2842 This “as” is not unique in Jesus’ teaching: “You, therefore, must be perfect, as your heavenly Father is perfect”; “Be merciful, even as your Father is merciful”; “A new commandment I give to you, that you love one another, even as I have loved you, that you also love one another.” It is impossible to keep the Lord’s commandment by imitating the divine model from outside; there has to be a vital participation, coming from the depths of the heart, in the holiness and the mercy and the love of our God. Only the Spirit by whom we live can make “ours” the same mind that was in Christ Jesus. Then the unity of forgiveness becomes possible and we find ourselves “forgiving one another, as God in Christ forgave” us.

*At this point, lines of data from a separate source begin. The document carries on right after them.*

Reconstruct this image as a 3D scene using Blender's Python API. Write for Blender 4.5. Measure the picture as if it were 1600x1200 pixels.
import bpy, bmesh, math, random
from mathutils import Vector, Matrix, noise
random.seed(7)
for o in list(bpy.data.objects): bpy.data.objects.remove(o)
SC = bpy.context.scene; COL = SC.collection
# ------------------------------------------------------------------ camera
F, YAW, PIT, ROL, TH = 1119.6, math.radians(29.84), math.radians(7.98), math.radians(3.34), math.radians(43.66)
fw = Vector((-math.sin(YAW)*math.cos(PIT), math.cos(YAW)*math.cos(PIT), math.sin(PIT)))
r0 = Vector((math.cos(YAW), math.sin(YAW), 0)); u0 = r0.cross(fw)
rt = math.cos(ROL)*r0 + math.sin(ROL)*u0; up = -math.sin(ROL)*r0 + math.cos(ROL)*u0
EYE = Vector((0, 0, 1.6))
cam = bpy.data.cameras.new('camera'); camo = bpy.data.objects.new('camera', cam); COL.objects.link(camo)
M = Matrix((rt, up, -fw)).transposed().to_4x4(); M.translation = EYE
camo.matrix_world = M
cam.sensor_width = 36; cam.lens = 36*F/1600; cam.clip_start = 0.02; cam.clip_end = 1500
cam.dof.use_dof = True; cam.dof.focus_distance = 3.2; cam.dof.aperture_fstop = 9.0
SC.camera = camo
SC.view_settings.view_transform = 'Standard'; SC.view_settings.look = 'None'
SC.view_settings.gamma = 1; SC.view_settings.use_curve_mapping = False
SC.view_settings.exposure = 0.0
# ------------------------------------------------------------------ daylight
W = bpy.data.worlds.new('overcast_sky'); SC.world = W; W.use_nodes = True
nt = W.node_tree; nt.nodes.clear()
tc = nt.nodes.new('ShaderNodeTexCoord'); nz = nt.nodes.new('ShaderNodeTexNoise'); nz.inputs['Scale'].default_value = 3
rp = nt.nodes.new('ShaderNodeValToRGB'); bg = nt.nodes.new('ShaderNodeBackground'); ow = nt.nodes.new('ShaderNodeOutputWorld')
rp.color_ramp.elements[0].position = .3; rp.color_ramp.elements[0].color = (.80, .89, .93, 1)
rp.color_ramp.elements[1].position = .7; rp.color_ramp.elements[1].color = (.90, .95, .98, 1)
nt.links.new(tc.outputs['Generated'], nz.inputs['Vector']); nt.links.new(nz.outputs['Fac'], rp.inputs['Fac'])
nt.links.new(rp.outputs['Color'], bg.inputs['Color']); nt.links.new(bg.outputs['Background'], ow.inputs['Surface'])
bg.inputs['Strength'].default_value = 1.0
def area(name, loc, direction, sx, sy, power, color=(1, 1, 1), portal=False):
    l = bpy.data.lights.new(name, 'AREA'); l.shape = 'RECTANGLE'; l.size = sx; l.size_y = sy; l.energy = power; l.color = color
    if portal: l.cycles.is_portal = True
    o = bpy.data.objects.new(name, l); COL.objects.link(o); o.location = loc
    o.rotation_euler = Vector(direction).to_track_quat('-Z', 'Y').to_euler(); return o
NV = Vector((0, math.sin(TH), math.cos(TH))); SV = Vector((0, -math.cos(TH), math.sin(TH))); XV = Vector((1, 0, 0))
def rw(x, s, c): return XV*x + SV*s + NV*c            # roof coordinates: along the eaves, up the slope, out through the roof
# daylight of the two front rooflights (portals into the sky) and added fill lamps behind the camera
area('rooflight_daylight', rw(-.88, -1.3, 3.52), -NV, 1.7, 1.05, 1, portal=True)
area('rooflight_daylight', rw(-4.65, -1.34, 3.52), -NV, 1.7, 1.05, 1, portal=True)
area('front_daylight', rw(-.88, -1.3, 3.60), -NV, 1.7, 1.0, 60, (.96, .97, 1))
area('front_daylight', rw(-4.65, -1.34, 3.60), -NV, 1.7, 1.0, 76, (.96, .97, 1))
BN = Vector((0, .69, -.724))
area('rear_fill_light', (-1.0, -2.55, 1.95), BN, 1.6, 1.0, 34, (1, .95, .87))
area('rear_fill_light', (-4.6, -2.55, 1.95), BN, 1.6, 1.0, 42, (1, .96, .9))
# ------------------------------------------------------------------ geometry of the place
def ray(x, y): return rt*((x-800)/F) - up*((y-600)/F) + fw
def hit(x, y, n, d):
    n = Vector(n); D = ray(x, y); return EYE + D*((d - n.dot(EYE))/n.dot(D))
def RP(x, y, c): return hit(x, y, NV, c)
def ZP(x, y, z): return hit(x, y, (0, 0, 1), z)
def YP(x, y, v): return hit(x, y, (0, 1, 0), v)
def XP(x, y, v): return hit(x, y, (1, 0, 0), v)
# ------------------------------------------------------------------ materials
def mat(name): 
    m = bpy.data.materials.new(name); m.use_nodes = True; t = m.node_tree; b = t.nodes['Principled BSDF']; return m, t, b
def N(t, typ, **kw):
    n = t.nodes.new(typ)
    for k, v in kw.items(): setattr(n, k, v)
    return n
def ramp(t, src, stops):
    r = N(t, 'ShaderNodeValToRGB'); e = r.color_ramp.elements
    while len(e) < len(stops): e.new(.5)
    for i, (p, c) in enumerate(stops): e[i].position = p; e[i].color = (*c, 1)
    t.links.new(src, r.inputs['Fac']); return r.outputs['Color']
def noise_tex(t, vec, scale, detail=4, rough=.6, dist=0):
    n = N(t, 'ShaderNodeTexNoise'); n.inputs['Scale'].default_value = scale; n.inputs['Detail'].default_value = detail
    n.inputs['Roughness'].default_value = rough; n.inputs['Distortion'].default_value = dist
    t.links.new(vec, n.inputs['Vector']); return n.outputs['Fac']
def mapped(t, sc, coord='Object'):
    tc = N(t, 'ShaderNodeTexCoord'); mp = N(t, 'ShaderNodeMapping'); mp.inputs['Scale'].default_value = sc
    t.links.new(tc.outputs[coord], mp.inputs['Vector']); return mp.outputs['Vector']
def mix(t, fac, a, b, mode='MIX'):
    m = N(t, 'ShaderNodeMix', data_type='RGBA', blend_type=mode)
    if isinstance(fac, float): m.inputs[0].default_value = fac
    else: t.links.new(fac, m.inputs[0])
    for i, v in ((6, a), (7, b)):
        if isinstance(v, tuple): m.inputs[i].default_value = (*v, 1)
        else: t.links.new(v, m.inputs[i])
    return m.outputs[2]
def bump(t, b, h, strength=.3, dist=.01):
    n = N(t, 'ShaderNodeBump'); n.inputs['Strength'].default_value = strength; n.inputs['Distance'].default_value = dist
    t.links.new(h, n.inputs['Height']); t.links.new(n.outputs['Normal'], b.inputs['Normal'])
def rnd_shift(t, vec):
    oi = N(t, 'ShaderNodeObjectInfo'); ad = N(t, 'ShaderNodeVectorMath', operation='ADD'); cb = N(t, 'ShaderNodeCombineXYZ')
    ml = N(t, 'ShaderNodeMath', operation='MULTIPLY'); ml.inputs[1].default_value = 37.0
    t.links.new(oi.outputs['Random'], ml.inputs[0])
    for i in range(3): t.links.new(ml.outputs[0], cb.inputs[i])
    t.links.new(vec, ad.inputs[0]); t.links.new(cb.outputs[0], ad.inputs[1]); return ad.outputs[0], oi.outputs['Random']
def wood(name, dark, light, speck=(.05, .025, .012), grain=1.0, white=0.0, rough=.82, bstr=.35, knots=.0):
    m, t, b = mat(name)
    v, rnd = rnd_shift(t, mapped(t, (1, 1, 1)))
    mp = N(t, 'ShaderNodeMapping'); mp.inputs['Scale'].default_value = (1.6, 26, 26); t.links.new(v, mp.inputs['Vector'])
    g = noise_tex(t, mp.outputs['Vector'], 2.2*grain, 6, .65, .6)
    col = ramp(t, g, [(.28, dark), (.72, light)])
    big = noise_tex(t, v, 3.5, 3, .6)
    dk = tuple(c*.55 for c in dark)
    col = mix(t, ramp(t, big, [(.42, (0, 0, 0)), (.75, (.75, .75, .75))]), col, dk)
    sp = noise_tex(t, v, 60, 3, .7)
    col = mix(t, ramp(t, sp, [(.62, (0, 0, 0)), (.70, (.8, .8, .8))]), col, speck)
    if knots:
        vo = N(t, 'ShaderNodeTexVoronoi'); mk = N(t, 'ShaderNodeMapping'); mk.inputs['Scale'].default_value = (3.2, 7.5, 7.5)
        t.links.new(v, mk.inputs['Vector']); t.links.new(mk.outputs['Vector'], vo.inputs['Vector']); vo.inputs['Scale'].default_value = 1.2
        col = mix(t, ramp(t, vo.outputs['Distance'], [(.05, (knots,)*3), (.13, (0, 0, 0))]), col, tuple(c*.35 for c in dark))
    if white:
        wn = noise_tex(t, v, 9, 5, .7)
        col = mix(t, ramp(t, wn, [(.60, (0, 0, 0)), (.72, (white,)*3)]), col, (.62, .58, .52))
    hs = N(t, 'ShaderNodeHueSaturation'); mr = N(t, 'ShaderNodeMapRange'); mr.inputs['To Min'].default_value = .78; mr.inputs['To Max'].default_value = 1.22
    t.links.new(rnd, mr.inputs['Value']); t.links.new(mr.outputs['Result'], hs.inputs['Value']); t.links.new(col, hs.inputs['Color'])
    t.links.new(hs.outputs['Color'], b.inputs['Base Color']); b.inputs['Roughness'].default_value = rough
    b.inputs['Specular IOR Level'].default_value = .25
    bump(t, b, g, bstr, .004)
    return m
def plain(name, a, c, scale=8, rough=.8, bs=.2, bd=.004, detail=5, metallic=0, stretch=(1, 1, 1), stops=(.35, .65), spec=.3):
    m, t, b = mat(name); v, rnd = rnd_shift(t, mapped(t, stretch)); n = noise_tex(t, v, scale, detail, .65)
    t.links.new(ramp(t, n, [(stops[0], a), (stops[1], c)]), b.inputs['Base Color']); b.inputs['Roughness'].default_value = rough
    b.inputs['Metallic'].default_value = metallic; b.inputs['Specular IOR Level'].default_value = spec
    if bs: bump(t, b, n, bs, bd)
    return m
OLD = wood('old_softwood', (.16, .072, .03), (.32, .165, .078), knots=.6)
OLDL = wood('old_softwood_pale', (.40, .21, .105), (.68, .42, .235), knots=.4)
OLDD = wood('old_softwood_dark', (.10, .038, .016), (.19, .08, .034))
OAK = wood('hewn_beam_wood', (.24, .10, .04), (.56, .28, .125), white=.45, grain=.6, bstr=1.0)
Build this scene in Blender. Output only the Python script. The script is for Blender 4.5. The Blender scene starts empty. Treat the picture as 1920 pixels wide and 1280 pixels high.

As has been noted, one can best understand the depth and perfection of forgiveness through the experiences of God in Christ forgiving oneself.
Yes, that is helpful! It is what an uneducated, Catechism-illiterate, truth seeker like myself needs. Thank you Guano.

👍

You and I can understand how to forgive by understanding how God forgives us; we should forgive in the perfect way that God the Father forgives us. That is just the context that I need to comprehend what has so long eluded me.

🙂

Now that the answer is in sight, I hope you will stay awhile to help me see it through. For it is still not fully clear, but somewhat of a blur, as if seen from a great distance. A few more answered questions will bring it closer into view. One question: How does God forgive? Or more specifically, what (if anything) do I have to do before God will forgive me? Please tell me that I might more clearly bring the truth in focus.